Instructions for the task: Set down word for word each line from the start of the listing through the line that contains "0.45), wav=rnd.uniform(0.02, 0.06))", both included.
===== Given material =====
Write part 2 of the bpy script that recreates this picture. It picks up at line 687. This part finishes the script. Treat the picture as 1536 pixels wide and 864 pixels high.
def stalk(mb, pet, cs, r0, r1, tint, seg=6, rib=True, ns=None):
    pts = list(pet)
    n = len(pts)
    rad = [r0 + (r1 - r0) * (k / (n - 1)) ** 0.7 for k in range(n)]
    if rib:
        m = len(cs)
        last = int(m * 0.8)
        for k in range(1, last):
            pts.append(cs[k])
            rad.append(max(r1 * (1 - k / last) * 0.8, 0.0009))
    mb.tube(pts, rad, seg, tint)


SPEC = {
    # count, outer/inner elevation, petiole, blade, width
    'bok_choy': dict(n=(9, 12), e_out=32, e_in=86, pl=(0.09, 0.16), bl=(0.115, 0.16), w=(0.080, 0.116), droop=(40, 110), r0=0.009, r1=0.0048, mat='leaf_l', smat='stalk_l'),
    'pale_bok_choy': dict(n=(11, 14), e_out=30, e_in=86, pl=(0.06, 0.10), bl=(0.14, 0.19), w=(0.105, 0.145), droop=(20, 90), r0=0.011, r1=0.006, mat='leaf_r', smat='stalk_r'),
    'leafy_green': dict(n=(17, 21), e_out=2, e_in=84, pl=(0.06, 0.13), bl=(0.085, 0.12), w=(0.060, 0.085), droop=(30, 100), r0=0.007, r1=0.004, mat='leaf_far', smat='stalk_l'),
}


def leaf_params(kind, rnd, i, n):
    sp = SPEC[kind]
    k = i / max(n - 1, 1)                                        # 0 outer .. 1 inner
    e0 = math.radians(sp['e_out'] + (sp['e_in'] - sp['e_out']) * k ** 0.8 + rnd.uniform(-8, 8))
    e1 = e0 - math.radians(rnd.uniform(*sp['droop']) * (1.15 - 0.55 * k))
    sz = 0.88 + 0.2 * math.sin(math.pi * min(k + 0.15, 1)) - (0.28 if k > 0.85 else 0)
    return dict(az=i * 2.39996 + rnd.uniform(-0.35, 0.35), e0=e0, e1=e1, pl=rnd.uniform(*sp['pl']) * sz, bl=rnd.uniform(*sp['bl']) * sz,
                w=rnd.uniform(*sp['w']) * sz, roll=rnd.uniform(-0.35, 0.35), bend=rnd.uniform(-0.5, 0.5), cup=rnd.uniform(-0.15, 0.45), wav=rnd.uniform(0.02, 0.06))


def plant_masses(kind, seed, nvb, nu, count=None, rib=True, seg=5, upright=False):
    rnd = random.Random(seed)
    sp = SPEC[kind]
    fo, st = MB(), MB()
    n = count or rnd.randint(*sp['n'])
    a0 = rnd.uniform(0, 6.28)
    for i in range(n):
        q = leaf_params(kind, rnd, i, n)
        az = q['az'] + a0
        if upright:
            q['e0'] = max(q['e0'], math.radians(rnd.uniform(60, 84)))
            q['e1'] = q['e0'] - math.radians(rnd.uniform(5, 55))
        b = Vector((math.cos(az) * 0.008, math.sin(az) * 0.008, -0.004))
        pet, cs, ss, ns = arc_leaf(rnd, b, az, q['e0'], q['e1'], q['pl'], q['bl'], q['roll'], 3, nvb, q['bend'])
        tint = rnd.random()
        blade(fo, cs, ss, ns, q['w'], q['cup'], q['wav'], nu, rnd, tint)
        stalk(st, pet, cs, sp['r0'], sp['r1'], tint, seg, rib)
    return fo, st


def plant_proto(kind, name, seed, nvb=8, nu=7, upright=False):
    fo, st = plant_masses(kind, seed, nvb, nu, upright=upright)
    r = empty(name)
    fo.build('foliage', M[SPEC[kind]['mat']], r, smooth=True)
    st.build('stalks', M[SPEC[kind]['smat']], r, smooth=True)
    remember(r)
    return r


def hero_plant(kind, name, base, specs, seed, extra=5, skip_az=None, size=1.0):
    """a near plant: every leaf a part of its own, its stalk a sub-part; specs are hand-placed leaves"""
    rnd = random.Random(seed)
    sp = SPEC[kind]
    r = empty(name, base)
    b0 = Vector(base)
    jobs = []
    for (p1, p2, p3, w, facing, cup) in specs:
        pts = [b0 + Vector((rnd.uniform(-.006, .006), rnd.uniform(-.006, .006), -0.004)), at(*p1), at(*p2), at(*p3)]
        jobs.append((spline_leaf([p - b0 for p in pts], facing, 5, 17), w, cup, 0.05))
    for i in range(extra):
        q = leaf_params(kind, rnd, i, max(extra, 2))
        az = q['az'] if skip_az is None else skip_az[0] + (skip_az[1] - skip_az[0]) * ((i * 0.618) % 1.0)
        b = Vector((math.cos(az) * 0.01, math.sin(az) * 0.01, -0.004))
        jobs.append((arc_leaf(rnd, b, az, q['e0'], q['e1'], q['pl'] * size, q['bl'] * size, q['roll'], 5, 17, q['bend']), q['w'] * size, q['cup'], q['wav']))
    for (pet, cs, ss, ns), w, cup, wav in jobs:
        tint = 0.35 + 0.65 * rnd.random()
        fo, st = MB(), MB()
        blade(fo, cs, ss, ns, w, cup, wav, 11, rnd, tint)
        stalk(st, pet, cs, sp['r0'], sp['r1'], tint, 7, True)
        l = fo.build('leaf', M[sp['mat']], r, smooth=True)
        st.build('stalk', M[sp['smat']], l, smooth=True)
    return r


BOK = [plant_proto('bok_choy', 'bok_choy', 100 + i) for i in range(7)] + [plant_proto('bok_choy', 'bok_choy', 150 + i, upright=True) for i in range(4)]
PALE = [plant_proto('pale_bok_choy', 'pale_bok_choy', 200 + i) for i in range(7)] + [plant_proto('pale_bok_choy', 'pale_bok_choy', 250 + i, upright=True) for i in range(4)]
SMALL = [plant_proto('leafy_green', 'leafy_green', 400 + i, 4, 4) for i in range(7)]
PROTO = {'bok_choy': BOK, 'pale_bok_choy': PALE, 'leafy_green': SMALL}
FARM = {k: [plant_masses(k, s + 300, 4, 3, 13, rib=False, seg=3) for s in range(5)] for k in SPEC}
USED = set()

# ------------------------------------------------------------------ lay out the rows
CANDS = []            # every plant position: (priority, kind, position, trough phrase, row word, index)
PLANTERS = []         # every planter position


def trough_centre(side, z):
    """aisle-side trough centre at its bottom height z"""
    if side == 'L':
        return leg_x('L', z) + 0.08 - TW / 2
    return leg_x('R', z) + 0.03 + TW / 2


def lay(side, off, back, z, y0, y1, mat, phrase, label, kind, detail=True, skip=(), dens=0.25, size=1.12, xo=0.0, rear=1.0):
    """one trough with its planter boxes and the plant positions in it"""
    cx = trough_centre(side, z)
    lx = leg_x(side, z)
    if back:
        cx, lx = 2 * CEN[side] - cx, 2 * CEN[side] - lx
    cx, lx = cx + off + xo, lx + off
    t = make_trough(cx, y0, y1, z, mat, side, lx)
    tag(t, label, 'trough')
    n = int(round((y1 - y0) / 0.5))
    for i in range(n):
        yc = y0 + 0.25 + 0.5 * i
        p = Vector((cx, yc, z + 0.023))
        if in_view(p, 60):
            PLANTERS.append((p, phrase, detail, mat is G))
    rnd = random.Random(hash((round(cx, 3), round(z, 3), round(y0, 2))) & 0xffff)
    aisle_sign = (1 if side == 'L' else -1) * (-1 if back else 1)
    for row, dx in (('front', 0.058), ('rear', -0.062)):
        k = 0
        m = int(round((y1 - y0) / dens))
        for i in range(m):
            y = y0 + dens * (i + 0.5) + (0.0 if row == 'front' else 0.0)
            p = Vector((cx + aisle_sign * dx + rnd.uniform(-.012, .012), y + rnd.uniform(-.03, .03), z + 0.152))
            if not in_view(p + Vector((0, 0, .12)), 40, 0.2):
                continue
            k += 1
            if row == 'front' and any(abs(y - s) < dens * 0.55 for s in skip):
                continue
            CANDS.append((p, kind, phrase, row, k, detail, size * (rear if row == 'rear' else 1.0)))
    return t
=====
Worked answer:
Write part 2 of the bpy script that recreates this picture. It picks up at line 687. This part finishes the script. Treat the picture as 1536 pixels wide and 864 pixels high.
def stalk(mb, pet, cs, r0, r1, tint, seg=6, rib=True, ns=None):
    pts = list(pet)
    n = len(pts)
    rad = [r0 + (r1 - r0) * (k / (n - 1)) ** 0.7 for k in range(n)]
    if rib:
        m = len(cs)
        last = int(m * 0.8)
        for k in range(1, last):
            pts.append(cs[k])
            rad.append(max(r1 * (1 - k / last) * 0.8, 0.0009))
    mb.tube(pts, rad, seg, tint)


SPEC = {
    # count, outer/inner elevation, petiole, blade, width
    'bok_choy': dict(n=(9, 12), e_out=32, e_in=86, pl=(0.09, 0.16), bl=(0.115, 0.16), w=(0.080, 0.116), droop=(40, 110), r0=0.009, r1=0.0048, mat='leaf_l', smat='stalk_l'),
    'pale_bok_choy': dict(n=(11, 14), e_out=30, e_in=86, pl=(0.06, 0.10), bl=(0.14, 0.19), w=(0.105, 0.145), droop=(20, 90), r0=0.011, r1=0.006, mat='leaf_r', smat='stalk_r'),
    'leafy_green': dict(n=(17, 21), e_out=2, e_in=84, pl=(0.06, 0.13), bl=(0.085, 0.12), w=(0.060, 0.085), droop=(30, 100), r0=0.007, r1=0.004, mat='leaf_far', smat='stalk_l'),
}


def leaf_params(kind, rnd, i, n):
    sp = SPEC[kind]
    k = i / max(n - 1, 1)                                        # 0 outer .. 1 inner
    e0 = math.radians(sp['e_out'] + (sp['e_in'] - sp['e_out']) * k ** 0.8 + rnd.uniform(-8, 8))
    e1 = e0 - math.radians(rnd.uniform(*sp['droop']) * (1.15 - 0.55 * k))
    sz = 0.88 + 0.2 * math.sin(math.pi * min(k + 0.15, 1)) - (0.28 if k > 0.85 else 0)
    return dict(az=i * 2.39996 + rnd.uniform(-0.35, 0.35), e0=e0, e1=e1, pl=rnd.uniform(*sp['pl']) * sz, bl=rnd.uniform(*sp['bl']) * sz,
                w=rnd.uniform(*sp['w']) * sz, roll=rnd.uniform(-0.35, 0.35), bend=rnd.uniform(-0.5, 0.5), cup=rnd.uniform(-0.15, 0.45), wav=rnd.uniform(0.02, 0.06))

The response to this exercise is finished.